Durant les années 1990, les coordinations successives des intermittents avaient proposé d’étendre à toutes les personnes précaires du pays le système d’indemnisation dont ils bénéficiaient, afin de mutualiser ainsi les risques pour les plus vulnérables et de redistribuer autant que possible les revenus. C’est une des raisons qui expliquent la volonté intangible du patronat, soutenu par le gouvernement de droite, de casser ce régime favorable aux salariés. L’argumentation de ces « réformateurs » fut comme d’habitude son coût, censé n’être pas supportable encore longtemps.
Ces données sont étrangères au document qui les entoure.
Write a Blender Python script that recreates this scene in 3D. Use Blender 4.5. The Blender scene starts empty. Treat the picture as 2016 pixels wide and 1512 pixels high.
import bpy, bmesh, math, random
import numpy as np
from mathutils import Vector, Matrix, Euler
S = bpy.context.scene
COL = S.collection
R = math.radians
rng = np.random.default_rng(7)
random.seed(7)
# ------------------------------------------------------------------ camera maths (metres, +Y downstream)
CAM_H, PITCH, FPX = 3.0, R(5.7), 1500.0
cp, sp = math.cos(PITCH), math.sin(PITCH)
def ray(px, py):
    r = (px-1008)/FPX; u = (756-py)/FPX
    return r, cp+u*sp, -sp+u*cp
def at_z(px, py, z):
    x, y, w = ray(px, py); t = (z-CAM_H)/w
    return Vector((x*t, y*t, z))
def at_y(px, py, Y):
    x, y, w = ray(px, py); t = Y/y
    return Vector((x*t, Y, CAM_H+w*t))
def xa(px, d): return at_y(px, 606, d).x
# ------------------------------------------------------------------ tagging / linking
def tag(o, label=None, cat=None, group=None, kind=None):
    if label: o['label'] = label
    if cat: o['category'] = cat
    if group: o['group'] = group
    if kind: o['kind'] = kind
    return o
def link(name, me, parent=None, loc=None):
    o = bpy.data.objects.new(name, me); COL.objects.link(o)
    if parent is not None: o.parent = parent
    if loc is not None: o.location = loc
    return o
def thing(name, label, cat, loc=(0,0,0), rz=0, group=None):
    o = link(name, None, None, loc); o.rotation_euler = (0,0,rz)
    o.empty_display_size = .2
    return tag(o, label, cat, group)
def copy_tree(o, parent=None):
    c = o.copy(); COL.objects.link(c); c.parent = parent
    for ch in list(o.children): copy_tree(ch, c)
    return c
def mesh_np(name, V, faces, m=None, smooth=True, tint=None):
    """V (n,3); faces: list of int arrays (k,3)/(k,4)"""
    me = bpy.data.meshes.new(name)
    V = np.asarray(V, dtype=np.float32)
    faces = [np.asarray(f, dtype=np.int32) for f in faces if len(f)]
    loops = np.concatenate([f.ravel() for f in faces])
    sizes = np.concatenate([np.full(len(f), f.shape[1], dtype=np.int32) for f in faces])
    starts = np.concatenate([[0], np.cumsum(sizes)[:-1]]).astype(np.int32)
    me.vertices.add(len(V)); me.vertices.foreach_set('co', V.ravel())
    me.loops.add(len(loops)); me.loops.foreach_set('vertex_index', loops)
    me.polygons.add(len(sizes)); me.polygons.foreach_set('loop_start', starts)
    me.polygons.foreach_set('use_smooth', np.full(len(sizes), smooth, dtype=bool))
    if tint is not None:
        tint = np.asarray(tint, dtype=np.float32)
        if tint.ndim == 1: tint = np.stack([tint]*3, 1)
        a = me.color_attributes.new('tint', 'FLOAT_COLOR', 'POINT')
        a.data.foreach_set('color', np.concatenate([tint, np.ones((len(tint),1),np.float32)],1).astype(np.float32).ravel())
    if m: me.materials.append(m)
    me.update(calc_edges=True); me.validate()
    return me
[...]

Or, à la lecture de l’enquête et du présent ouvrage, on découvre que le nouveau système, qui a exclu nombre d’anciens bénéficiaires et réduit la durée et souvent le montant des allocations pour les plus modestes de ceux qui les perçoivent encore, se révèle « coûte[r] plus cher » , en augmentant les inégalités entre intermittents et, surtout, « favorise[r] les abus des employeurs » ! En fait, c’est surtout le modèle contenu par le système ancien – ou sa « philosophie », pourrait-on dire – qui était tout simplement insupportable aux tenants de la « réforme », patronat et gouvernement en tête, promptement rejoints par la CFDT. Il s’agit en effet d’un « enjeu politique » doublé d’une « opération de pouvoir » : en développant le « modèle de l’assurance individuelle » , il s’agit de remplacer partout où c’est possible celui de « la mutualisation des risques ». Plus largement, la politique néolibérale, en démultipliant les types de contrats de travail, les modes d’insertion, de requalification, de formation, d’indemnisation, d’accès aux droits (sociaux) et aux minima sociaux, use d’une véritable « technologie sécuritaire de gestion des disparités » qui permet de « fragiliser non seulement l’individu, mais aussi toutes les positions sur le marché du travail ».
S’inspirant des analyses de Foucault sur la « société sécuritaire » , mais aussi de certains concepts de Deleuze et Guattari, l’ouvrage de Maurizio Lazzarato propose une lecture globale, à partir de l’exemple paroxystique de la « réforme » de l’assurance chômage des intermittents, de la société inégalitaire induite par les attaques néolibérales, où chaque travailleur est appelé à se penser en tant que « capital humain » , voire à se comporter comme une « sorte d’entreprise » . Les inégalités et l’insécurité engendrées par le modèle social proposé par le néolibéralisme, où la concurrence investit toute la vie des individus, engendrent en fait une société où l’autre est toujours « un rival, un ennemi qu’il faut vaincre » . Avec pour conséquence que « la généralisation du marché, de la concurrence et de la logique de l’entreprise à toutes les relations sociales est une généralisation de la méfiance et de la peur de l’autre » . Une peur que tous connaissent : celle de perdre son travail, son logement. Un récent sondage avait montré que la peur de devenir SDF concernait près de la moitié de la population française. Un bon nombre d’intermittents sont sans doute parmi eux. Bienvenue dans ce monde de rêve où le néolibéralisme triomphe !
[^2]: Elle a donné lieu à une remarquable publication en mai 2008 : Intermittents et précaires, Antonella Corsani et Maurizio Lazzarato, Éditions Amsterdam, 240 p., 18 euros
[^3]: Coédition Le Seuil-Gallimard, « Hautes Études », 2004.